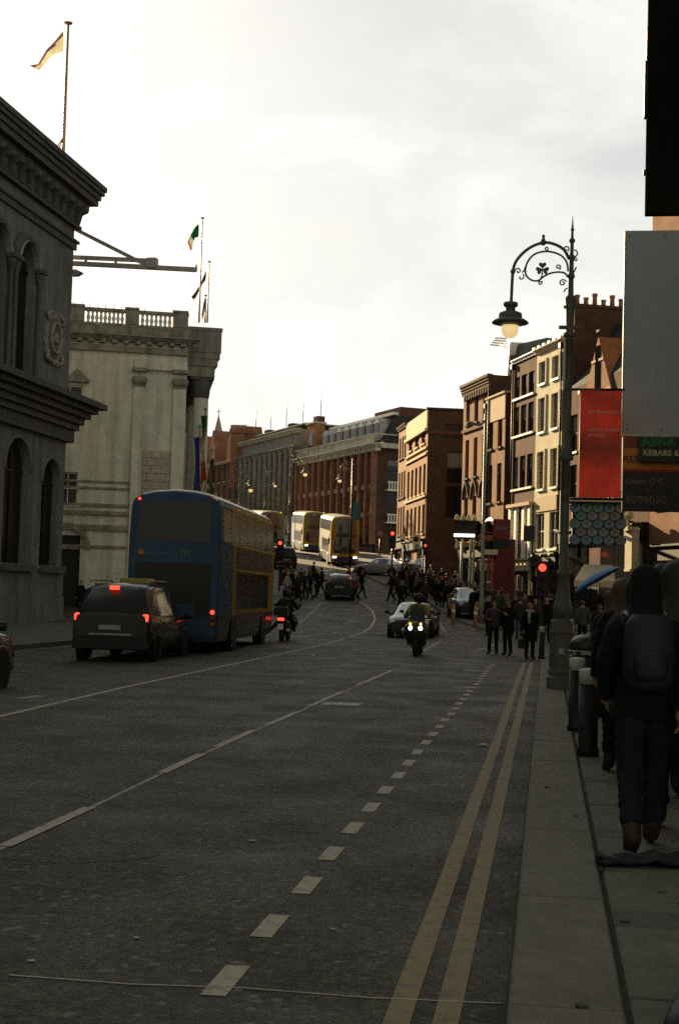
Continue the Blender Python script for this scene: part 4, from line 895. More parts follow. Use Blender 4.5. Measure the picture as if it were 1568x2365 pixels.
for i in range(5): MB().lathe([(.18, 0), (.14, .6), (.19, .75), (0, .76)], 8, (-w_ / 2 + w_ * (i + .5) / 5, 1, hC)).build('chimney_pot', POT, ch)
sp = thing('church_spire', 'slender pale church spire rising over the far roofs beside the pale bank', 'spire', at(503, 1030, 240))
s0 = sp.location; hs = Zt(503, 958, 240) - s0.z
MB().lathe([(1.6, -10), (1.6, 0), (1.25, .6), (.04, hs)], 8, smooth=False).build('spire', mat('spire_stone', (.3, .27, .21), .9), sp)
MB().tube([(0, 0, hs - .1), (0, 0, hs + 1)], .06, 4).box(-.3, .3, -.04, .04, hs + .5, hs + .6).build('cross', BLACK, sp)

# houses of the opposite side beyond the pale bank, hidden behind it from here; they shade the road
for n_, (a_, b_) in enumerate((((-24.6, 96.5), (-28.2, 111.5)), ((-28.4, 112), (-32.4, 128.5)), ((-32.6, 129), (-37.5, 149)))):
    hb = Block('terrace_house', ('grey', 'brown brick', 'cream')[n_] + ' terrace house on the left side of the street beyond the pale bank', b_, a_, g(a_[1]), (18, 20.5, 17)[n_], 8, (GRANITE, BR_BRN, CREAM)[n_], rows=[(4.5, 2.2, 5, 1.1), (8.2, 2.1, 5, 1.1), (11.6, 1.9, 5, 1.1), (14.6, 1.6, 5, 1.1)], rev=.2, fm=WHITE, sill=LIME)
    hb.cornice(hb.h - .4, hb.h, .4, LIMED); shopfront(hb, .2, hb.L - .2, 3.9, BLACK, None, 4)

# ------------------------------------------------------------------ near right: overhanging building, board, signs
nbz = Block('near_building', 'dark building overhanging the right pavement, a black corner bay high above the grey board', (4.0, 6), (4.0, 39), 0, 17, 8, mat('dark_stucco', (.07, .068, .062), .9, var=.25, streak=.4), rows=[(5, 2.4, 8, 1.4), (9, 2.4, 8, 1.4), (13, 2, 8, 1.4)], rev=.2, fm=BLACK, sill=SOOTD)
shopfront(nbz, .2, 32.8, 4.2, BLACK, None, 9)
YB = 33.0; bx = X(1493, 300, YB); bz = Zt(1500, 491, YB)
hd_ = thing('black_hoarding', 'tall black hoarding projecting high above the pavement at the top right corner', 'hoarding', (bx, YB, bz))
MB().box(0, 4.0 - bx - .003, 0, .35, 0, 10).build('panel', MATTE, hd_)
MB().box(-.07, -.003, -.02, .3, 2.3, 3.6).box(-.035, -.003, -.02, .3, 3.603, 4.4).build('edge_moulding', BLACK, hd_)
for z in (1.0, 6.0): MB().box(-.04, .3, .352, .45, z, z + .12).box(.3, 4.0 - bx - .003, .352, .45, z, z + .12).build('support_arm', BLACK, hd_)
YN = 30.0
gb = thing('blank_board', 'large plain grey board projecting over the right pavement above the kebab sign', 'sign board', at(1437, 1002, YN)); q = gb.location
z1 = Zt(1440, 533, YN) - q.z
MB().box(0, 2.6, 0, .12, 0, z1).build('panel', mat('pale_grey_board', (.34, .40, .43), .7, var=.05), gb)
for xb_ in (.08, .8, 1.6): MB().lathe([(0, -.012), (.022, -.01), (.026, 0)], 8, axis='y').build('bolt', STEEL, gb, (xb_, 0, .1)); MB().lathe([(0, -.012), (.022, -.01), (.026, 0)], 8, axis='y').build('bolt', STEEL, gb, (xb_, 0, z1 - .1))
MB().box(-.025, 2.6, -.02, .14, -.05, -.002).box(-.025, -.002, -.02, .14, -.002, z1).build('frame', STEEL, gb)
YS = 37.0
def signbox(name, label, px0, px1, py0, py1, m, Y=YS, dep=.16, cat='sign'):
    o = thing(name, label, cat, at(px0, py1, Y)); q = o.location
    w = X(px1, (py0 + py1) / 2, Y) - q.x; h = Zt((px0 + px1) / 2, py0, Y) - q.z
    MB().box(0, w, 0, dep, 0, h).build('panel', m, o); return o, w, h
SB = mat('black_sign_panel', (.012, .013, .013), .5, var=.1)
o, w, h = signbox('kebab_sign', 'black projecting sign reading KEBABS & with green letters above it', 1474, 1590, 1003, 1066, SB, YS - .3)
text('KEBABS &', .2, mat('cream_sign_letters', (.32, .31, .22), .6, var=0), o, (.1, -.006, .16), sx=1.05, bold=.006); text('ABRA', .34, mat('green_sign_letters', (.015, .12, .03), .6, var=0), o, (.06, -.006, .40), sx=1.0, bold=.012)
o, w, h = signbox('restaurant_sign', 'orange projecting sign reading RESTAURANT behind the black kebab sign', 1436, 1590, 1003, 1089, mat('orange_sign_panel', (.42, .16, .025), .6, var=.1), YS)
text('RESTAURANT', .245, BLACK, o, (.02, -.006, .24), sx=1.0, bold=.006); MB().box(0, w, -.012, -.002, 0, .07).build('red_stripe', mat('red_sign_stripe', (.25, .02, .02), .6), o)
MB().box(0, .42, -.012, -.002, .62, h).build('red_patch', mat('dark_red_patch', (.16, .04, .03), .6), o); text('F1', .16, WHITE, o, (.08, -.014, .8)) if False else None
o, w, h = signbox('agent_sign', 'dark letting board reading Conor O C & Co 8096030 below the orange sign', 1435, 1590, 1091, 1180, SB, YS - .1)
PK = mat('faded_pink_letters', (.22, .13, .10), .7, var=0); PK2 = mat('dim_pink_letters', (.13, .10, .085), .7, var=0)
text('Conor O C', .2, PK, o, (.07, -.006, h - .3), sx=1.0); text('& Co', .13, PK2, o, (.62, -.006, h - .5)); text('8096030', .30, PK2, o, (.09, -.006, .2), sx=.98)
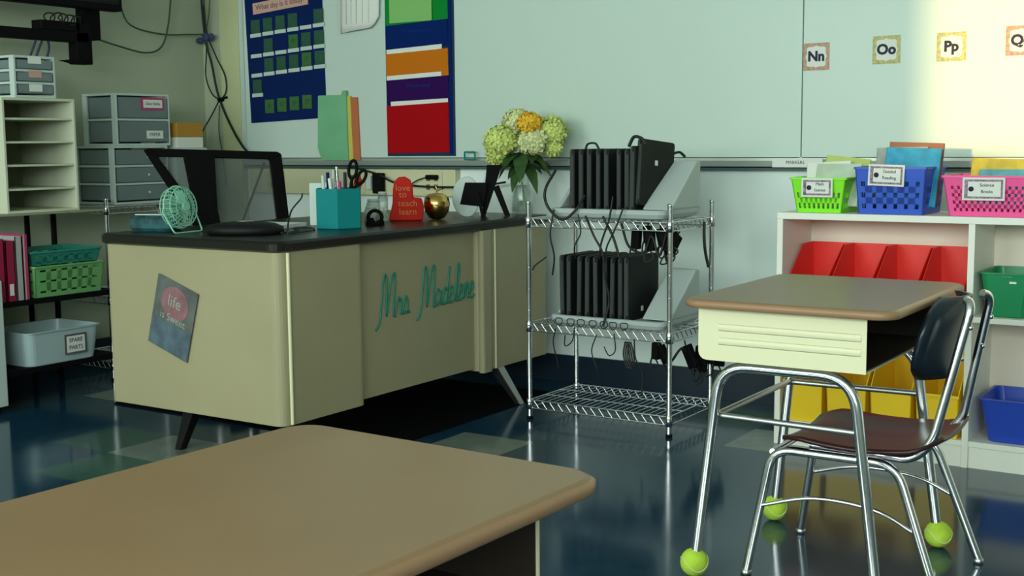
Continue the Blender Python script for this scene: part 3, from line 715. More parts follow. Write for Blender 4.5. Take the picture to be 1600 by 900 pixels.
for k, x in enumerate(xs):
    laptop('black laptop standing on edge in the middle-shelf tray, %s from the left' % NUM[k], x, .3955, 3.865, 4.10, .224, .019, 0, (-1, 0, 1, .5, -.5, 0, 1, 0)[k], 0, 'laptops standing in the middle-shelf tray')
laptop('black laptop at the right end of the middle-shelf tray, showing its lid', -2.036, .3955, 3.855, 4.09, .228, .020, 0, 0, .12, 'laptops standing in the middle-shelf tray')

# ------------------------------------------------------------------ charging cables on the rack
def cable(name, label, pts, r=.0022, m='cable', group=None, cat='cable', n=7, parts=None):
    o = MB().tube(catmull(pts, n), r, 6).build(name, m)
    return tag(o, label, cat, group)
random.seed(3)
GC = 'charging cables hanging on the laptop rack'
cab = [
 ([(-2.31, 3.83, .93), (-2.33, 3.79, .86), (-2.32, 3.79, .80), (-2.26, 3.79, .755), (-2.21, 3.80, .79), (-2.19, 3.83, .84)], 'loop of black cable hanging over the left corner of the top tray', .005),
 ([(-2.30, 3.80, .79), (-2.31, 3.79, .70), (-2.30, 3.80, .62), (-2.32, 3.82, .55)], 'black cable dropping at the far left of the rack between the trays', .003),
 ([(-2.20, 3.80, .775), (-2.19, 3.80, .71), (-2.215, 3.80, .66), (-2.23, 3.83, .615)], 'thin black cable curving left between the trays', .0025),
 ([(-2.17, 3.80, .77), (-2.13, 3.79, .70), (-2.095, 3.79, .64), (-2.09, 3.80, .55), (-2.08, 3.81, .47), (-2.10, 3.80, .38)], 'thick black cable running in front of the lower laptops', .004),
 ([(-2.06, 3.80, .84), (-2.07, 3.79, .76), (-2.10, 3.79, .68), (-2.115, 3.80, .62)], 'black cable hanging from the right end of the top tray', .0035),
 ([(-2.10, 3.80, .77), (-2.06, 3.80, .70), (-2.035, 3.80, .63)], 'black cable slanting right above the lower laptops', .0045),
 ([(-2.02, 3.80, .80), (-2.045, 3.79, .73), (-2.08, 3.79, .66), (-2.085, 3.80, .61)], 'black cable slanting left across the gap between the trays', .003),
 ([(-1.85, 4.10, .74), (-1.845, 4.09, .68), (-1.83, 4.07, .63), (-1.805, 4.04, .585)], 'bent black cable hanging at the right side between the trays', .0055),
 ([(-2.345, 3.82, .615), (-2.385, 3.81, .585), (-2.40, 3.81, .565)], 'short black cable end poking out left of the lower laptops', .003),
 ([(-2.29, 3.79, .36), (-2.30, 3.79, .31), (-2.295, 3.80, .26), (-2.29, 3.81, .21)], 'thin cable dangling under the middle tray at the far left', .0022),
 ([(-2.21, 3.79, .37), (-2.22, 3.79, .32), (-2.25, 3.79, .30), (-2.25, 3.79, .34)], 'small cable loop under the middle tray, left of its centre', .0022),
 ([(-2.12, 3.79, .35), (-2.14, 3.79, .29), (-2.12, 3.79, .23), (-2.12, 3.80, .18)], 'thin cable dangling under the centre of the middle tray', .0022),
 ([(-2.05, 3.79, .36), (-2.045, 3.79, .30), (-2.07, 3.79, .28), (-2.09, 3.79, .31)], 'small cable loop under the centre of the middle tray', .0022),
 ([(-1.97, 3.79, .345), (-1.965, 3.79, .28), (-1.945, 3.80, .23), (-1.945, 3.80, .15)], 'thin cable dangling under the right part of the middle tray', .0026),
]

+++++

▶ **TASK INSTRUCTIONS**:
Set down again, exactly, the lines of the material above from its first line to the one with "hb.cornice(hb.h - .4, hb.h, .4, LIMED);", inclusive. Leave the pictures out.

▶ **OUTPUT BELOW**:
Continue the Blender Python script for this scene: part 4, from line 895. More parts follow. Use Blender 4.5. Measure the picture as if it were 1568x2365 pixels.
for i in range(5): MB().lathe([(.18, 0), (.14, .6), (.19, .75), (0, .76)], 8, (-w_ / 2 + w_ * (i + .5) / 5, 1, hC)).build('chimney_pot', POT, ch)
sp = thing('church_spire', 'slender pale church spire rising over the far roofs beside the pale bank', 'spire', at(503, 1030, 240))
s0 = sp.location; hs = Zt(503, 958, 240) - s0.z
MB().lathe([(1.6, -10), (1.6, 0), (1.25, .6), (.04, hs)], 8, smooth=False).build('spire', mat('spire_stone', (.3, .27, .21), .9), sp)
MB().tube([(0, 0, hs - .1), (0, 0, hs + 1)], .06, 4).box(-.3, .3, -.04, .04, hs + .5, hs + .6).build('cross', BLACK, sp)

# houses of the opposite side beyond the pale bank, hidden behind it from here; they shade the road
for n_, (a_, b_) in enumerate((((-24.6, 96.5), (-28.2, 111.5)), ((-28.4, 112), (-32.4, 128.5)), ((-32.6, 129), (-37.5, 149)))):
    hb = Block('terrace_house', ('grey', 'brown brick', 'cream')[n_] + ' terrace house on the left side of the street beyond the pale bank', b_, a_, g(a_[1]), (18, 20.5, 17)[n_], 8, (GRANITE, BR_BRN, CREAM)[n_], rows=[(4.5, 2.2, 5, 1.1), (8.2, 2.1, 5, 1.1), (11.6, 1.9, 5, 1.1), (14.6, 1.6, 5, 1.1)], rev=.2, fm=WHITE, sill=LIME)
    hb.cornice(hb.h - .4, hb.h, .4, LIMED); shopfront(hb, .2, hb.L - .2, 3.9, BLACK, None, 4)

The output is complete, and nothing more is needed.